ECLI:NL:RVS:2021:1192
Raad van State
- Hoger beroep
- C.M. Wissels
- J.Th. Drop
- B. Meijer
- Rechtspraak.nl
Hoger beroep tegen afwijzing machtiging tot voorlopig verblijf door staatssecretaris van Justitie en Veiligheid
In deze zaak gaat het om een hoger beroep van een vreemdeling, die samen met haar minderjarige kind, een aanvraag voor een machtiging tot voorlopig verblijf had ingediend. Deze aanvraag werd op 4 december 2019 door de staatssecretaris van Justitie en Veiligheid afgewezen. De vreemdeling maakte bezwaar tegen deze afwijzing, maar dit bezwaar werd op 19 mei 2020 ongegrond verklaard.

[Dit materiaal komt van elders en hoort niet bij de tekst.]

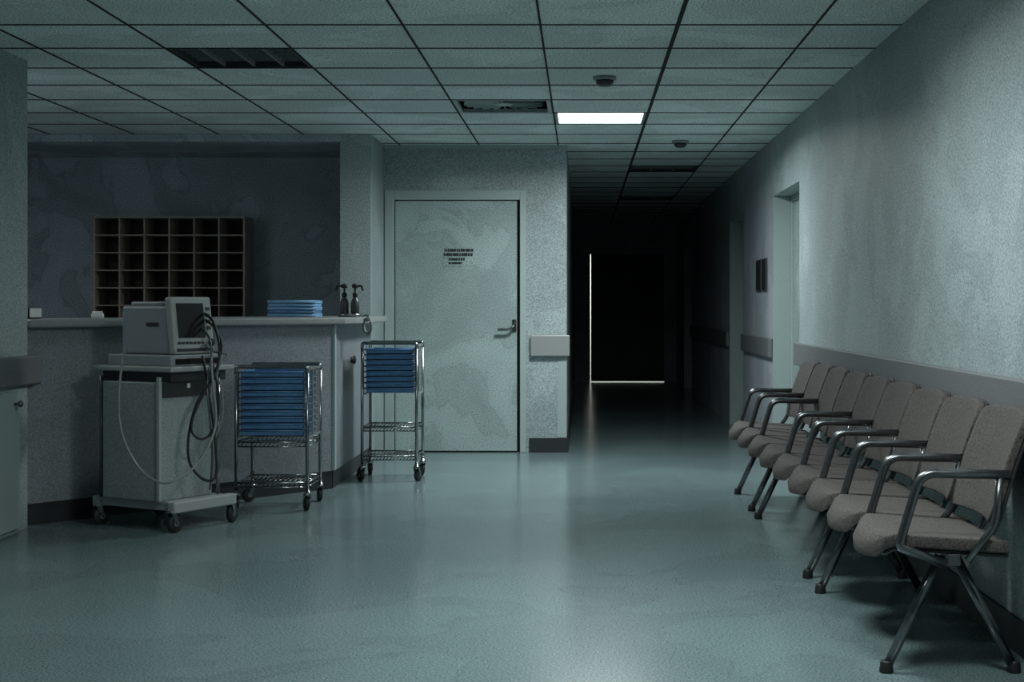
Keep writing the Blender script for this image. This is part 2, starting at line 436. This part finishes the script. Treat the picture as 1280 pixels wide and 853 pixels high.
# air vent
x0, x1, y0, y1 = cell(2, 4)
vt = empty('air_vent', ((x0 + x1) / 2, (y0 + y1) / 2, CEIL), 'pale square air vent with swirl slats in the ceiling', 'vent')
pl = MB(); cx, cy = (x0 + x1) / 2, (y0 + y1) / 2
pl.box(x0 + .008, x1 - .008, y0 + .008, y0 + .035, CEIL - .004, CEIL + .02).box(x0 + .008, x1 - .008, y1 - .035, y1 - .008, CEIL - .004, CEIL + .02)
pl.box(x0 + .008, x0 + .035, y0 + .035, y1 - .035, CEIL - .004, CEIL + .02).box(x1 - .035, x1 - .008, y0 + .035, y1 - .035, CEIL - .004, CEIL + .02)
pl.build('vent_frame', M['frame'], vt)
MB().box(x0 + .03, x1 - .03, y0 + .03, y1 - .03, CEIL + .07, CEIL + .08).build('vent_backing', M['black'], vt)
sl = MB()
for k in range(20):
    a = 2 * PI * k / 20
    R = Matrix.Rotation(a, 3, 'Z') @ Matrix.Rotation(math.radians(48), 3, 'X')
    c = Vector((cx + .17 * math.cos(a), cy + .17 * math.sin(a), CEIL + .016))
    sl.box(c.x - .095, c.x + .095, c.y - .014, c.y + .014, c.z - .0015, c.z + .0015, rot=R)
sl.build('vent_slats', M['frame'], vt)
MB().lathe([(.06, .008), (.07, .012), (.07, .022)], (cx, cy, CEIL), 'z', 24).build('vent_hub', M['frame'], vt)
# detectors
def detector(x, y, label):
    t = empty('smoke_detector', (x, y, CEIL), label, 'smoke detector', 'round ceiling detectors')
    MB().lathe([(.068, 0), (.068, -.018), (.06, -.022)], (x, y, CEIL), 'z', 24).build('mounting_plate', M['grey_case'], t)
    MB().lathe([(.052, -.022), (.05, -.04), (.034, -.055), (.01, -.058)], (x, y, CEIL), 'z', 24).build('sensor_head', M['louvre'], t)
detector(.13, 8.5, 'round dark smoke detector on the tile in front of the lit ceiling light')
detector(.79, 11.75, 'round smoke detector beyond the lit ceiling light, nearer the corridor')

# ------------------------------------------------------------------ reception counter
CA = Vector((-3.05, 8.0)); CB = Vector((-1.645, 9.66))
u2 = (CB - CA).normalized(); n2 = Vector((u2.y, -u2.x))
ct = empty('reception_counter', (-1.7, 9.9, 0), 'grey panelled reception counter running diagonally from the left wall', 'counter')
def off(p, d): return (p.x + d.x, p.y + d.y)
A0 = CA - u2 * .02
body = MB().prism([off(A0, Vector((0, 0))), off(CB, Vector((0, 0))), off(CB, -n2 * .06 + u2 * .0), off(A0, -n2 * .06)], .12, 1.09)
body.build('front_panel', M['counter'], ct)
MB().prism([off(A0, n2 * -.012), off(CB, n2 * -.012 - u2 * .01), off(CB, -n2 * .07 - u2 * .01), off(A0, -n2 * .07)], 0, .12).build('toe_kick', M['base'], ct)
MB().box(-1.705, -1.645, 9.685, 11.298, .12, 1.09).build('end_panel', M['counter'], ct)
MB().box(-1.712, -1.657, 9.68, 11.298, 0, .12).build('toe_kick', M['base'], ct)
MB().box(-1.69, -1.638, 9.645, 9.70, .12, 1.088, bev=.006).build('corner_post', M['frame'], ct)
MB().lathe([(.022, 0), (.022, .012), (.03, .018), (.03, .03), (.02, .036)], (-1.645, 10.35, .83), 'x', 20).build('round_knob', M['dkmetal'], ct)
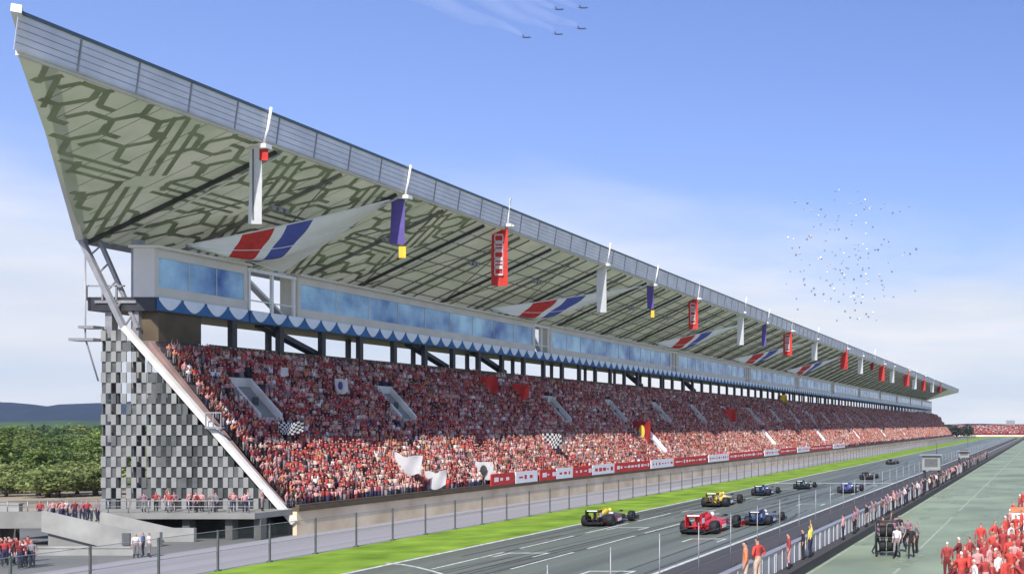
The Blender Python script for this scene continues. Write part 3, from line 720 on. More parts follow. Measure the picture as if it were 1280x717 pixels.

Vervolgens heeft de rechtbank Den Haag, zittingsplaats Middelburg, op 3 december 2020 het beroep van de vreemdeling tegen deze beslissing ook ongegrond verklaard. De vreemdeling, vertegenwoordigd door haar advocaat mr. J. Ruijs, heeft hiertegen hoger beroep ingesteld.
De Raad van State heeft in zijn uitspraak van 9 juni 2021 geoordeeld dat de rechtbank ten onrechte heeft overwogen dat de staatssecretaris niet verplicht was om de vreemdeling te horen over haar bezwaar. De vreemdeling had in haar bezwaarschrift voldoende persoonlijke en bijzondere omstandigheden aangevoerd die de staatssecretaris hadden moeten aanzetten tot een hoorzitting. De Raad van State concludeert dat de rechtbank een onjuiste conclusie heeft getrokken over de hoorplicht in bezwaar.
Het hoger beroep is gegrond verklaard, de uitspraak van de rechtbank is vernietigd en het besluit van de staatssecretaris van 19 mei 2020 is ook vernietigd. De staatssecretaris is veroordeeld tot vergoeding van de proceskosten van de vreemdeling, die in totaal € 1.602,00 bedragen, geheel toe te rekenen aan door een derde beroepsmatig verleende rechtsbijstand. De uitspraak is openbaar uitgesproken op 9 juni 2021.